Write out exactly, please, every line from the beginning of the entries to the line holding "random.seed(4)", and no pictures.

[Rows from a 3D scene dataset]

* START *

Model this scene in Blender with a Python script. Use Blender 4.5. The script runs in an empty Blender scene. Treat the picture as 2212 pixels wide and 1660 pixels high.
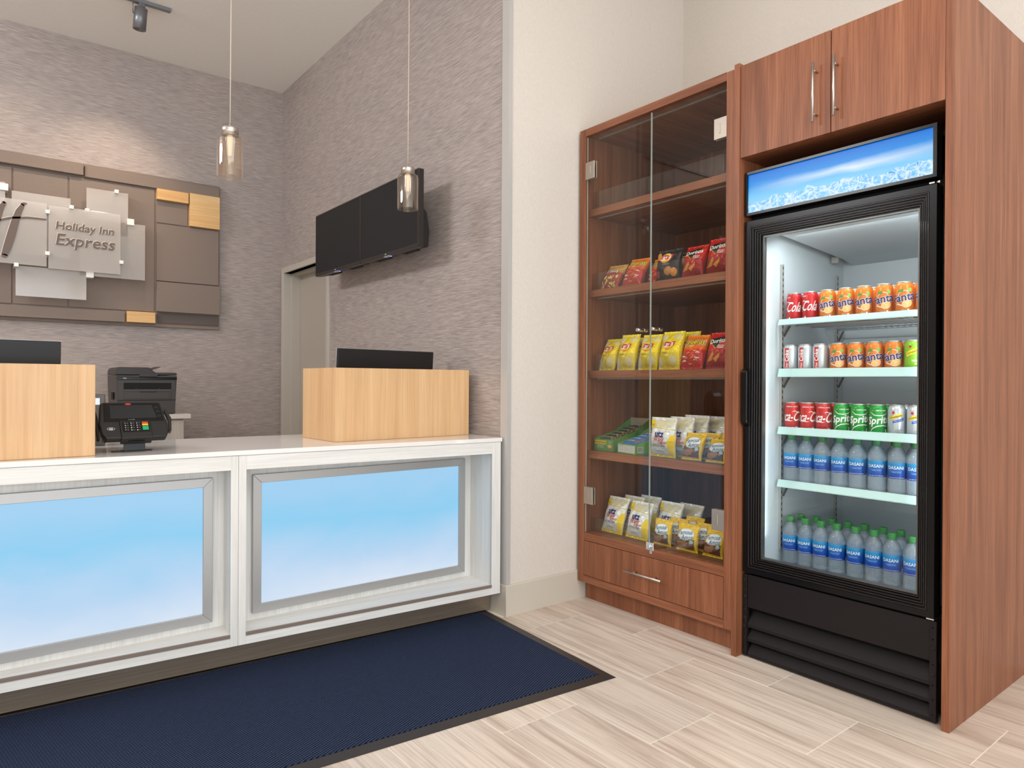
import bpy, bmesh, math, random
from mathutils import Matrix, Vector, Euler
C = bpy.context.scene.collection
SC = bpy.context.scene
PI = math.pi
R = math.radians
random.seed(4)

# ------------------------------------------------------------------ camera
cam = bpy.data.cameras.new('camera'); camo = bpy.data.objects.new('camera', cam); C.objects.link(camo)
cam.sensor_width = 36.0
cam.lens = 1485.64 / 2212 * 36.0
cam.clip_start = 0.02
yaw, pitch, roll = 0.906338579, -2.94727793e-3, 5.60290567e-3
f = Vector((math.cos(yaw), math.sin(yaw), 0)); r = Vector((math.sin(yaw), -math.cos(yaw), 0)); u = Vector((0, 0, 1))
f2 = f * math.cos(pitch) + u * math.sin(pitch); u2 = -f * math.sin(pitch) + u * math.cos(pitch)
rr = r * math.cos(roll) + u2 * math.sin(roll); uu = -r * math.sin(roll) + u2 * math.cos(roll)
m = Matrix((rr, uu, -f2)).transposed().to_4x4(); m.translation = (0, 0, 1.15)
camo.matrix_world = m
SC.camera = camo

# ------------------------------------------------------------------ world, lights, exposure
w = bpy.data.worlds.new('world'); SC.world = w; w.use_nodes = True
bg = w.node_tree.nodes['Background']; bg.inputs[0].default_value = (0.87, 0.94, 1.0, 1); bg.inputs[1].default_value = 1.32
SC.view_settings.view_transform = 'Standard'; SC.view_settings.look = 'None'
SC.view_settings.gamma = 1; SC.view_settings.use_curve_mapping = False
SC.view_settings.exposure = 0.0

def area(name, loc, rot, sx, sy, power, col):
    l = bpy.data.lights.new(name, 'AREA'); l.shape = 'RECTANGLE'; l.size = sx; l.size_y = sy
    l.energy = power; l.color = col
    o = bpy.data.objects.new(name, l); C.objects.link(o); o.location = loc; o.rotation_euler = rot
    return o
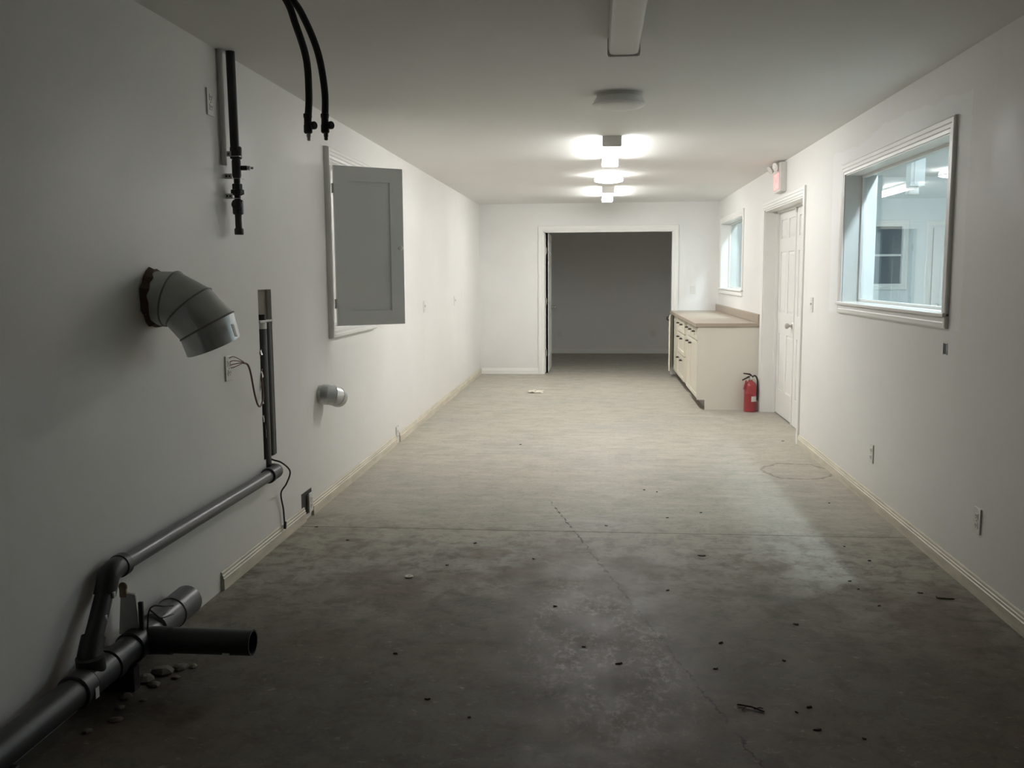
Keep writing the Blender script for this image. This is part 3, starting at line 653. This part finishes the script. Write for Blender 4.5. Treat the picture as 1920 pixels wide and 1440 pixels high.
# cables
t = thing('black_cable', 'thin black cable hanging from the slot past the pipe elbow', 'cable', (XL+.02, 4.66, .47))
MB().tube(spline([(XL-.02, 4.60, .50), (XL+.015, 4.60, .475), (XL+.06, 4.615, .455), (XL+.088, 4.66, .40), (XL+.06, 4.68, .33), (XL+.02, 4.70, .27), (XL+.014, 4.745, .17), (XL+.014, 4.755, .09)], 8), .0045, 8).build('cord', 'rubber', t, smooth=True)
MB().cyl((XL+.018, 4.755, .098), (XL+.022, 4.735, .066), .008, 10).build('plug_end', 'rubber', t, smooth=True)
t = thing('stripped_cable', 'brown stripped cable looping from the outlet into the wall slot', 'cable', (XL+.01, 4.12, 1.02))
c0 = [(XL+.05, 4.17, 1.025), (XL+.055, 4.215, 1.01), (XL+.05, 4.262, .962), (XL+.05, 4.300, .86), (XL+.045, 4.35, .80), (XL+.03, 4.425, .782), (XL+.02, 4.49, .81), (XL+.01, 4.515, .87), (XL-.0, 4.53, .94), (XL-.005, 4.57, .96)]
MB().tube(spline(c0, 8), .0048, 8).build('sheath', 'brown', t, smooth=True)
for k, dz in enumerate((.03, .012, -.004, -.018)):
    MB().tube(spline([(XL+.010, 4.108+.004*k, 1.022+dz), (XL+.025, 4.13, 1.026+dz), (XL+.05, 4.172, 1.026+dz*.15)], 6), .0022, 6).build('bare_wire', 'copper', t, smooth=True)

# grey hatch door in a white frame
t = thing('hatch_cabinet', 'white framed wall cabinet with its pale grey panelled door standing open', 'wall cabinet', (XL, 6.3, 1.03))
casing(t, 'X', XL, 1, HT, .065, True, th=.032)
for a, b in (((XL-.115, HT[0], HT[2]), (XL+.002, HT[0]+.012, HT[3])), ((XL-.115, HT[1]-.012, HT[2]), (XL+.002, HT[1], HT[3])), ((XL-.115, HT[0], HT[2]), (XL+.002, HT[1], HT[2]+.012)), ((XL-.115, HT[0], HT[3]-.012), (XL+.002, HT[1], HT[3]))):
    box('box_side', 'trim', a, b, t)
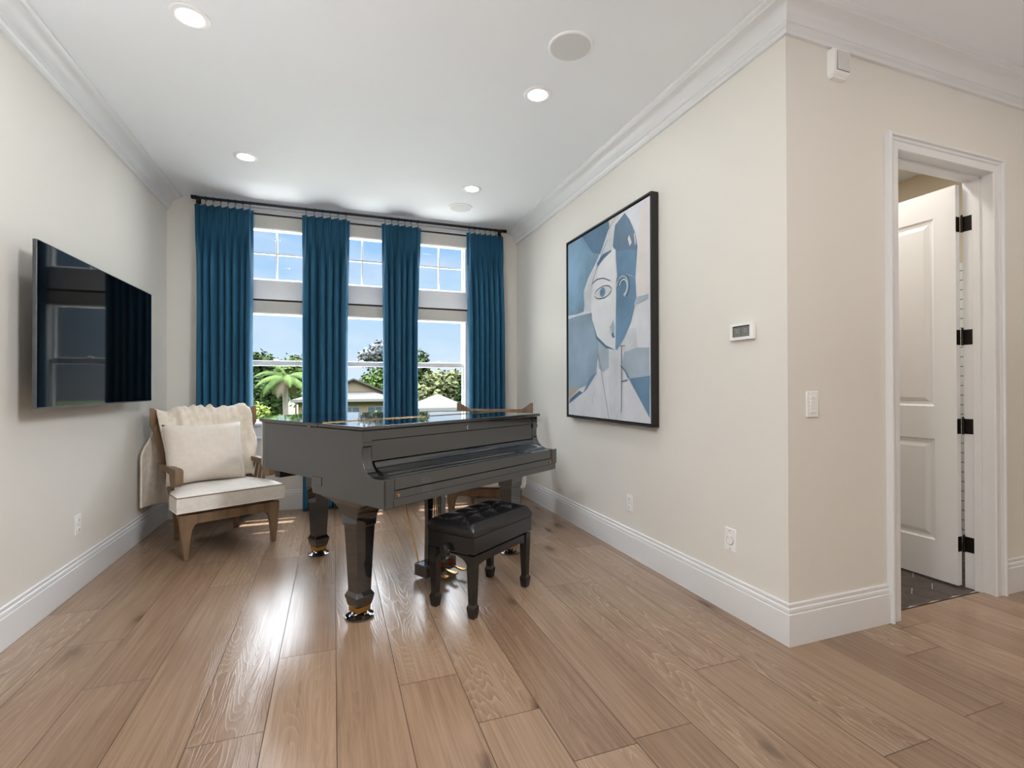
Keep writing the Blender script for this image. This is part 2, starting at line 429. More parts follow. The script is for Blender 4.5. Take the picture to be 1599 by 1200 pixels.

* END *

§ **Response**:
Model this scene in Blender with a Python script. Use Blender 4.5. The script runs in an empty Blender scene. Treat the picture as 2212 pixels wide and 1660 pixels high.
import bpy, bmesh, math, random
from mathutils import Matrix, Vector, Euler
C = bpy.context.scene.collection
SC = bpy.context.scene
PI = math.pi
R = math.radians
random.seed(4)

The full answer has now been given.